Ценность работ В.С. Никитина – в уходе от шаблонов, в выходе за узкие рамки формационного, «ортодоксально-марксистского» подхода, в расширении той историко-философской базы, на которую должна опираться российская лево-патриотическая оппозиция. Но на этом пути автора и его читателей подстерегают и некоторые опасности.
Одна из главных идей, продвигаемых Никитиным – соединение классовой и национально-освободительной борьбы. Приветствуя это положение, в то же время задумаемся, нужно ли «соединять» то, что на практике и без того неразделимо? Как представляется, нужно вести речь не о «соединении» (здесь представляется какое-то механическое смешение разнородных сущностей), а о выявлении их диалектического единства.

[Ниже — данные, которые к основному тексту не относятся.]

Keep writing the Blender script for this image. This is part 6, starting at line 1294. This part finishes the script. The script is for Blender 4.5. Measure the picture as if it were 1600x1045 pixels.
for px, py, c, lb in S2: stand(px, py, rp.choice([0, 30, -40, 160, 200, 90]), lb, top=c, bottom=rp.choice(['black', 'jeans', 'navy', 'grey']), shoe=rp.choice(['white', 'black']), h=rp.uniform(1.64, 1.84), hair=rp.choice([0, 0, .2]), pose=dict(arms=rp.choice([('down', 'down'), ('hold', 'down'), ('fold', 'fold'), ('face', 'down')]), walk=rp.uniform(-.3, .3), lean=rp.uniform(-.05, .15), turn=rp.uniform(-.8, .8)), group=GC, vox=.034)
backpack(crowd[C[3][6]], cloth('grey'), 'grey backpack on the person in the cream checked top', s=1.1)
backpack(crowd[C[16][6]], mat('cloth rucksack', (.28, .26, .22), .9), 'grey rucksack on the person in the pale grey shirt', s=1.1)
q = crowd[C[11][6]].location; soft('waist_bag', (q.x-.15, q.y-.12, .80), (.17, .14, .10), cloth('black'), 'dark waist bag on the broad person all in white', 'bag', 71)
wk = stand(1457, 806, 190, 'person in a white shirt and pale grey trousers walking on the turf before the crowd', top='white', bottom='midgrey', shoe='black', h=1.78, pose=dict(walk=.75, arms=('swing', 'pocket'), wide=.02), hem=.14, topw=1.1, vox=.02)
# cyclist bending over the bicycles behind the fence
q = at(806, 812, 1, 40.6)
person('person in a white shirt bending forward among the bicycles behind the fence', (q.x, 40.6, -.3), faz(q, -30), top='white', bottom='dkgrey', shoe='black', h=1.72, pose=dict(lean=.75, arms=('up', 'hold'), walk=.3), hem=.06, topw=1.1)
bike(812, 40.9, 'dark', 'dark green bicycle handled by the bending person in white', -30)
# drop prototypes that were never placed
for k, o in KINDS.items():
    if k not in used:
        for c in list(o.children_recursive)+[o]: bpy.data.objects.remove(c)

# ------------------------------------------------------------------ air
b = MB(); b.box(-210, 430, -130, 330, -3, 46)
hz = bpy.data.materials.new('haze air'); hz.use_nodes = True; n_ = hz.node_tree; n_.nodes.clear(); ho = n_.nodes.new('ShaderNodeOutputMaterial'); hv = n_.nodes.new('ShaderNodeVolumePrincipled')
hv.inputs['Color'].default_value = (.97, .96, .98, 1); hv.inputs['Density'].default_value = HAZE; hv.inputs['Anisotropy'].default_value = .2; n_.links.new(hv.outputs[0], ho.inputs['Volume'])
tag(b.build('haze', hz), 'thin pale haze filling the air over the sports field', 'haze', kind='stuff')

Классовая борьба в странах за пределами «золотого миллиарда» (в том числе, естественно, и в России) неизбежно является также и национально-освободительной борьбой, поскольку давно закончилось то время, когда существовала «национальная буржуазия», отстаивающая национальные интересы своего государства перед лицом империалистов. Империализм перерос в глобализм, в условиях которого местный капитал выполняет лишь функции «приказчиков» глобальной элиты. А значит, любая антикапиталистическая борьба является также и борьбой за национальное освобождение, и наоборот. Это происходит не потому, что кому-то этого хочется или не хочется, а потому, что это два проявления одного и того же процесса.
|
|
Необходимо поддержать положение В.С. Никитина, легшее в основу деятельности движения «Русский Лад», о единстве русской истории – дохристианской, христианской (Киевская, Московская Русь, Российская империя) и советской. Хотя и здесь автор не избегает некоторых опасностей, в частности, рискованных рассуждений на тему Древней Руси «ведического» периода, «Велесовой книги» и т.п., что несколько снижает ценность книги в глазах людей, имеющих историческое образование.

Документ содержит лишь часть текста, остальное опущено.